Into this situation, at the end of Wickremesinghe’s term, strode Anura Kumara Dissanayake -our present president and then leader of the National People’s Power (NPP), who promised a corruption-free government if elected to power at the September 24 presidential election. He not only promised to uncover the hand behind Easter Sunday bombings but specified he would reveal all by 21 April 2025.
Like all politicians before him, Dissanayake too has betrayed the Lankan electorate in general and the grieving families of the Easter Sunday victims in particular. He produced no fresh evidence but merely handed over to the CID a report of the Presidential Commission of Inquiry into the Easter Sunday attacks
The blood of the victims of the Easter Sunday bombings cry out for justice. Our present president even visited a site of the bombings and met the families of the victims with the help of the head of the Roman Catholic Church in Lanka. He promised a quick end to their six-year wait for justice.
It brings to mind a completely different scenario which took place in reaction to the cold-blooded killings in Dublin, Northern Ireland (part of the UK) in what has come to be known as ‘Bloody Sunday’ on 30 January 1972. British soldiers shot 26 unarmed civilians during a protest march in Derry in Northern Ireland.
Thirteen protestors were killed. The death of another man four months later, was attributed to gunshot injuries from the incident. Many of the victims were shot while fleeing from the soldiers.
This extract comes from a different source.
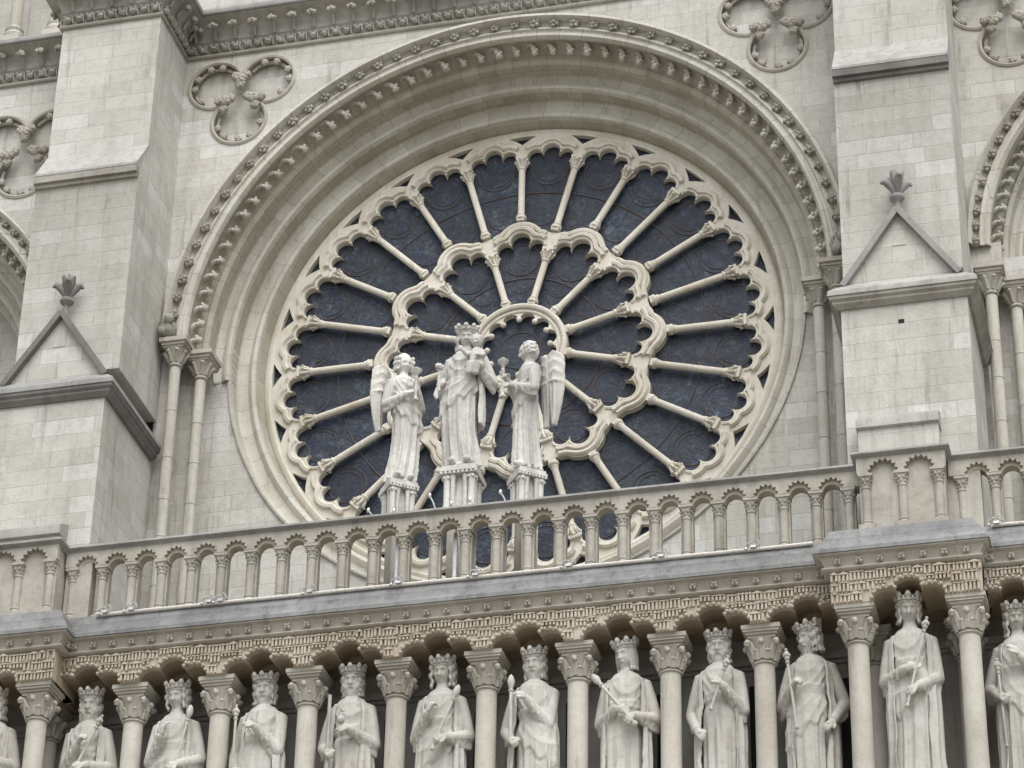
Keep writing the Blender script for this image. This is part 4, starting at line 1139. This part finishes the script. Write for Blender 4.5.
FZ = ZC-12.08
G = 'crowned king statues standing in a row in the arcaded gallery'
def king(i, x, label, y=-4.50, z=FZ, scale=1.0, beard=.05, yaw_=0, hair_len=.42, straight=False, vol=1.0, R_hand=(-.12, -.36, 2.35), L_hand=(.14, -.40, 2.02), R_curl=.9, L_curl=.9, R_dir=None, L_dir=None,
         staff=None, head='fleur', over=True, cl=True, front=.85, sweep=1, long_face=1.0, orb=None, left_in=0.0, crown_h=.13, n_cr=8, rz=0, book=None, narrow=1.0, rad=.026):
    b = figure(100+i, R_hand, L_hand, R_curl, L_curl, R_dir, L_dir, yaw_, beard, over, sweep=sweep, long_face=long_face, narrow=narrow, lean=(.6, -.5, .4, -.7, .2, -.4)[i % 6], fold=.85)
    hm = MB(); hair_into(hm, (0, -.015, 3.17), yaw_, hair_len, 1.0, r0=i, volume=vol, straight=straight)
    cm = MB(); crown_into(cm, (0, -.015, 3.18), yaw_, sc=1.0, h=crown_h-.05, n=n_cr)
    ex = []
    if staff: ex.append(('sword' if head == 'sword' else 'sceptre', staff_mesh(staff[0], staff[1], rad, head)))
    if orb:
        om = MB(); om.ball(orb, .075, 14, 10); om.box(orb[0]-.014, orb[0]+.014, orb[1]-.014, orb[1]+.014, orb[2]+.07, orb[2]+.24); om.box(orb[0]-.06, orb[0]+.06, orb[1]-.014, orb[1]+.014, orb[2]+.14, orb[2]+.17)
        ex.append(('orb', om))
    return statue('king_statue', (x, y, z), label, 'statue', G, b, hm, cm, ex, cloak(100+i, front, left_in=left_in) if cl else None, STATUE, scale, rz, sx=.87, vox=.0135)

Xs = statx
king(0, Xs[0], 'king statue cut off by the left edge, standing in front of the left projecting block', y=-4.85, beard=.045, L_hand=(.10, -.38, 2.10), R_hand=(-.15, -.4, 2.3))
king(1, Xs[1], 'long-faced bearded king statue, sceptre slanting over its chest, second king from the left', beard=.065, yaw_=.1, long_face=1.06, hair_len=.5, R_hand=(-.02, -.40, 2.36), L_hand=(.10, -.36, 1.95), R_curl=.8, staff=((.33, -.34, 2.68), (-.10, -.42, 1.72)), crown_h=.15, over=False)
king(2, Xs[2], 'beardless curly-haired king statue raising one hand to its chest, third king from the left', beard=0, hair_len=.36, vol=1.12, yaw_=-.12, R_hand=(-.10, -.42, 2.36), L_hand=(.22, -.40, 1.80), R_curl=.5, R_dir=(.3, -.2, .9), staff=((.36, -.30, 2.70), (.12, -.40, 1.3)), head='bud', rad=.022, sweep=-1)
king(3, Xs[3], 'bearded king statue with upright knobbed staff, forearm across its chest, fourth from the left', beard=.05, yaw_=.05, vol=1.05, R_hand=(-.42, -.30, 1.66), L_hand=(-.02, -.42, 2.36), L_curl=.4, L_dir=(-.8, 0, .35), staff=((-.42, -.34, 2.62), (-.40, -.38, .5)), over=False)
king(4, Xs[4], 'bearded king statue with an upright sword and a small orb with a cross', beard=.06, yaw_=.08, R_hand=(-.33, -.36, 1.80), L_hand=(.08, -.42, 2.16), L_curl=.45, L_dir=(-.9, -.1, .1), staff=((-.30, -.40, 2.78), (-.30, -.40, 1.0)), head='sword', rad=.034, orb=(-.04, -.47, 2.30), over=False, front=.7)
king(5, Xs[5], 'smooth-faced curly-haired king statue with a slanting sceptre, below the pedestal of the crowned woman', beard=0, hair_len=.40, vol=1.18, yaw_=-.05, R_hand=(-.14, -.42, 2.34), L_hand=(.18, -.40, 1.86), R_curl=.9, R_dir=(.5, -.1, .8), staff=((.34, -.33, 2.62), (-.02, -.46, 1.66)), head='bud', sweep=-1)
king(6, Xs[6], 'bearded king statue with a short upright sceptre, immediately right of the picture centre line', beard=.055, yaw_=-.10, R_hand=(-.34, -.34, 1.74), L_hand=(-.06, -.42, 2.42), L_curl=.6, L_dir=(-.7, -.1, .5), staff=((-.34, -.40, 2.66), (-.33, -.40, 1.70)), head='bud', rad=.032, sweep=1)
king(7, Xs[7], 'short-bearded straight-haired king statue gripping a slanting sceptre with both hands', beard=.022, yaw_=-.42, hair_len=.42, straight=True, vol=.95, R_hand=(-.10, -.40, 2.10), L_hand=(.22, -.42, 1.94), R_dir=(.9, -.1, -.25), L_dir=(-.75, -.1, -.3), R_curl=.25, L_curl=1.0, staff=((-.44, -.36, 2.60), (.26, -.46, 1.78)), head='bud', rad=.03, over=False, front=.95)
king(8, Xs[8], 'full-bearded king statue, fourth from the right edge, one arm low and sceptre at its breast', beard=.065, yaw_=.02, R_hand=(-.36, -.30, 1.62), L_hand=(.10, -.42, 2.36), R_curl=.6, L_curl=.9, L_dir=(-.6, -.1, .5), staff=((.19, -.42, 2.66), (-.08, -.46, 1.92)), head='fleur', rad=.024, over=False)
king(9, Xs[9], 'bearded king statue with its head turned sideways, just left of the right projecting block', beard=.055, yaw_=-.75, vol=1.08, R_hand=(-.26, -.38, 2.24), L_hand=(.40, -.24, 1.62), R_curl=.9, L_curl=.5, staff=((-.36, -.38, 2.70), (-.22, -.42, 1.5)), head='fleur', sweep=-1)
king(10, Xs[10], 'beardless king statue under the right projecting block, one hand flat across its waist', y=-4.85, z=FZ+.05, scale=1.03, beard=0, hair_len=.36, yaw_=.12, R_hand=(-.06, -.38, 2.06), L_hand=(.10, -.42, 1.72), R_curl=.12, R_dir=(.95, -.05, .18), L_curl=.8, L_dir=(-.7, -.1, -.25), staff=((.30, -.36, 2.72), (-.06, -.46, 1.42)), head='fleur', rad=.022, sweep=-1, front=.8)
king(11, Xs[11], 'young smooth-faced king statue at the right edge, hand raised to its chest', y=-4.5, beard=0, hair_len=.46, vol=1.1, yaw_=.1, L_hand=(.02, -.42, 2.40), R_hand=(-.36, -.34, 1.75), L_curl=.35, L_dir=(-.6, -.1, .7), staff=((-.36, -.38, 2.2), (-.30, -.40, .9)), head='fleur', rad=.022)

# ------------------------------------------------------------------ the crowned woman with a child between two angels
def pedestal(w_, h, name='pedestal'):
    mb = MB(); z = 0
    def slab(a, b, ww): mb.box(-ww, ww, -ww, ww, a, b)
    mb.ball((0, 0, -.03), (w_*.98, w_*.9, .13), 18, 8, .06, 4)
    slab(-.16, -.08, w_*1.02); slab(-.22, -.16, w_*1.10); slab(-.28, -.22, w_*.98)
    for s in (-1, 1):
        for t in (-1, 1):
            mb.lathe([(.10, -.30), (.075, -.45), (.07, -h+.2), (.1, -h+.1), (.1, -h)], s*w_*.72, t*w_*.72, 12)
            for k in range(6): a = k*pi/3; mb.ball((s*w_*.72+.09*cos(a), t*w_*.72+.09*sin(a), -.36), .04, 6, 5, .2, k)
        for k in (-.36, .36): mb.lathe([(.07, -.30), (.05, -.42), (.045, -h)], w_*.8*s, w_*k, 8); mb.lathe([(.07, -.30), (.05, -.42), (.045, -h)], w_*k, w_*.8*s, 8)
    mb.box(-w_*.62, w_*.62, -w_*.62, w_*.62, -h, -.25)
    n = 9
    for k in range(n):
        x = -w_+2*w_*k/(n-1); mb.ball((x, -w_*1.04, -.255), (.04, .03, .04), 6, 5); mb.ball((w_*1.04, x, -.255), (.03, .04, .04), 6, 5); mb.ball((-w_*1.04, x, -.255), (.03, .04, .04), 6, 5)
    return mb
def plinth(root, w_):
    mb = MB(); mb.box(-w_, w_, -w_, w_, -3.5, -1.15); mb.box(-w_*1.3, w_*1.3, -w_*1.3, w_*1.3, -1.19, -1.12)
    link('plinth', mb.mesh('plinth', BALUST), root)
def wing(s, top, tip, out, width=.46, thick=.09, back=.10, seed=1, spread=.35):
    """a feathered wing folded upright: s side, top and tip heights, out = offset from the spine"""
    mb = MB(); nl, nw = 60, 22; F_, B_ = [], []
    for i in range(nl+1):
        t = i/nl; z = top+(tip-top)*t
        wd = width*(math.sqrt(max(0, 1-(1-min(1, t/.10))**2)) if t < .10 else 1)*(1-.10*t-.62*max(0, t-.45)**1.25/.47)
        cxx = out+spread*.5*sin(t*1.9)*.4-.10*t
        rowf, rowb = [], []
        for k in range(nw+1):
            u = k/nw-.5; x = cxx+u*wd; 
            rg = .034*(ridge(u*2*pi*4.5)-.5) if t > .42 else .030*(ridge((t*15-abs(u)*2.0)*pi)-.5)
            if abs(t-.42) < .03: rg += .03*gs(t-.42, .012)
            e = math.sqrt(max(0, 1-(2*u)**2))
            y = back+.10*(2*u)**2+.10*t
            rowf.append((s*x, y-thick*.5*e-rg*e, z)); rowb.append((s*x, y+thick*.5*e+.005, z))
        F_.append(rowf); B_.append(rowb)
    k_ = nw+1; vs = [p for r_ in F_ for p in r_]+[p for r_ in B_ for p in r_]; o_ = k_*(nl+1); fs = []
    for i in range(nl):
        for k in range(nw):
            a, b, c_, d = i*k_+k, i*k_+k+1, (i+1)*k_+k+1, (i+1)*k_+k; fs.append((a, b, c_, d)); fs.append((o_+d, o_+c_, o_+b, o_+a))
        for k in (0, nw): fs.append((i*k_+k, (i+1)*k_+k, o_+(i+1)*k_+k, o_+i*k_+k))
    for i in (0, nl):
        for k in range(nw): fs.append((i*k_+k, i*k_+k+1, o_+i*k_+k+1, o_+i*k_+k))
    mb.add(vs, fs); return mb
def candlestick(p, h=.55):
    mb = MB(); x, y, z = p
    mb.lathe([(.085, z-h*.5), (.09, z-h*.46), (.05, z-h*.42), (.03, z-h*.3), (.045, z-h*.15), (.05, z-h*.1), (.028, z-.02), (.03, z+h*.2), (.055, z+h*.27), (.03, z+h*.33), (.06, z+h*.42), (.13, z+h*.5), (.135, z+h*.54), (.05, z+h*.55), (.045, z+h*.62)], x, y, 14)
    return mb
VY = -3.66
vb = figure(301, (-.42, -.30, 2.02), (.30, -.36, 2.30), .8, .5, (-.3, -.4, -.6), (-.9, -.2, .1), .18, 0, True, sweep=-1, narrow=.98, lean=-1.0, fold=1.35)
vh = MB(); hair_into(vh, (0, -.015, 3.19), .18, .62, r0=31, volume=1.12)
vc = MB(); crown_into(vc, (0, -.015, 3.19), .18, h=.09, n=8)
fl = MB(); fl.tube([(-.46, -.42, 1.70), (-.47, -.42, 2.0), (-.45, -.44, 2.25)], [.03, .035, .03], 8)
for k in range(5): fl.ball((-.46+.05*cos(k*1.3), -.44+.05*sin(k*1.3), 2.27+.03*(k % 2)), (.05, .05, .06), 8, 6, .2, k)
fl.tube([(-.49, -.40, 1.78), (-.53, -.41, 1.62), (-.50, -.42, 1.52)], [.05, .055, .03], 8)
# the child seated on her left arm
ch = MB()
ch.tube([(.30, -.28, 2.22), (.29, -.25, 2.5), (.28, -.22, 2.72)], [.17, .155, .12], 14)
ch.tube([(.28, -.30, 2.28), (.20, -.46, 2.24), (.18, -.46, 2.02)], [.12, .10, .06], 10); ch.tube([(.36, -.30, 2.28), (.34, -.46, 2.22), (.33, -.46, 2.0)], [.12, .10, .06], 10)
ch.tube([(.20, -.24, 2.66), (.08, -.34, 2.58), (.02, -.42, 2.66)], [.065, .055, .045], 8); ch.tube([(.38, -.24, 2.66), (.46, -.32, 2.52), (.40, -.42, 2.46)], [.065, .055, .045], 8)
ch.tube([(.28, -.22, 2.7), (.28, -.22, 2.82)], .06, 8); head_into(ch, (.285, -.23, 2.93), -.2, 0, sc=.66)
for k in range(14): a = k*.9; ch.ball((.285+.11*cos(a), -.20+.11*sin(a)*.8, 3.0+.05*sin(k)), .05, 7, 5, .2, k)
hand_into(ch, (.02, -.42, 2.64), (-.3, -.3, .8), (0, .5, -.5), .4, sc=.55); hand_into(ch, (.40, -.42, 2.47), (-.6, -.6, 0), (0, .3, -.8), .5, sc=.55)
vr = statue('woman_statue', (0.0, VY, ZC-4.66), 'tall white statue of a crowned woman with a child, in front of the rose window', 'statue', None, vb, vh, vc, [('flower_stem', fl)], cloak(301, 1.15, zb=1.0, flare=.3), VIRGIN, .83, 0, vox=.014)
link('child', voxel(ch, .014, VIRGIN, 'child'), vr)
pm = pedestal(.36, 1.15).mesh('pedestal', VIRGIN); link('pedestal', pm, vr); plinth(vr, .24)
# left angel: looks towards the middle, candlestick in front, one tall wing behind its right shoulder
GA = 'statues of angels with candlesticks'
la = figure(302, (-.02, -.42, 2.20), (.16, -.42, 2.42), .9, .9, (.7, -.2, .3), (-.3, -.2, .8), .0, 0, True, sweep=1, narrow=.86, lean=1.0, fold=1.3)
lh = MB(); hair_into(lh, (0, -.015, 3.19), .0, .34, r0=5, volume=1.12)
ra_ = statue('angel_statue', (-1.14, VY, ZC-4.80), 'white winged angel statue with a candlestick, left of the crowned woman', 'statue', GA, la, lh, None, [('candlestick', candlestick((.12, -.52, 2.36), .8))], None, VIRGIN, .75, R_(38))
for s_, o_ in ((-1, .42), (1, .30)): link('wing', voxel(wing(s_, 3.22, 1.45, o_, back=.24, width=.48, spread=.5), .016, VIRGIN, 'wing', 1), ra_)
link('pedestal', pedestal(.33, 1.15).mesh('pedestal', VIRGIN), ra_); plinth(ra_, .20)
rb = figure(303, (-.12, -.46, 2.36), (.0, -.46, 2.18), .9, .9, (.2, -.6, .3), (-.4, -.5, .2), -.25, 0, True, sweep=-1, narrow=.82, lean=-.9, fold=1.3)
rh = MB(); hair_into(rh, (0, -.015, 3.19), -.25, .26, r0=9, volume=1.02)
rr_ = statue('angel_statue', (1.13, VY, ZC-4.84), 'white winged angel statue in profile with a candlestick, right of the crowned woman', 'statue', GA, rb, rh, None, [('candlestick', candlestick((-.08, -.62, 2.32), .95))], None, VIRGIN, .75, R_(-52))
for s_, o_, yw in ((1, .34, 46), (-1, .28, -20)):
    q = link('wing', voxel(wing(s_, 3.30, 1.35, o_, back=.12, width=.50, spread=.4), .016, VIRGIN, 'wing', 1), rr_); q.rotation_euler = (0, 0, R_(yw)); q.location = (0, .22, 0)
link('pedestal', pedestal(.32, 1.15).mesh('pedestal', VIRGIN), rr_); plinth(rr_, .20)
Some were shot while trying to help the wounded.
Bernadette Devlin, an independent Irish Member of Parliament (MP) was a speaker at the rally and witness to the shootings. Having seen the event first-hand, she was infuriated that the Speaker of the House of Commons, repeatedly denied her the chance to speak about it in Parliament.
The Speaker permitted British Home Secretary Reginald Maudling to speak. The Home Secretary repeated the British Army’s version of events, that ‘paratroopers returned fire at gunmen and bomb-throwers’. Bernadette famously walked across the chamber and slapped Maudling on the face
That slap reverberated across the world. The MP stood up for truth and justice. She neither cringed nor made false promises. Subsequently an independent inquiry confirmed that those shot by British soldiers were entirely innocent.
Sadly this has not been the history of our country. Here, killers go unpunished because of political patronage.
Major massacres include the pogrom against Tamils in July 1983. In 2018 Lanka witnessed a rise in religiously motivated violence and discrimination against Muslim and Christian communities, often fuelled by groups associated with governing powers. Our country has also witnessed the killing of the editor of the ‘Sunday Leader’, the killing of ‘Tamil Net’ editor Sivaram and cartoonist Eknaligoda.
The killers remain at large. In Lanka our rulers including our president make a mockery of justice.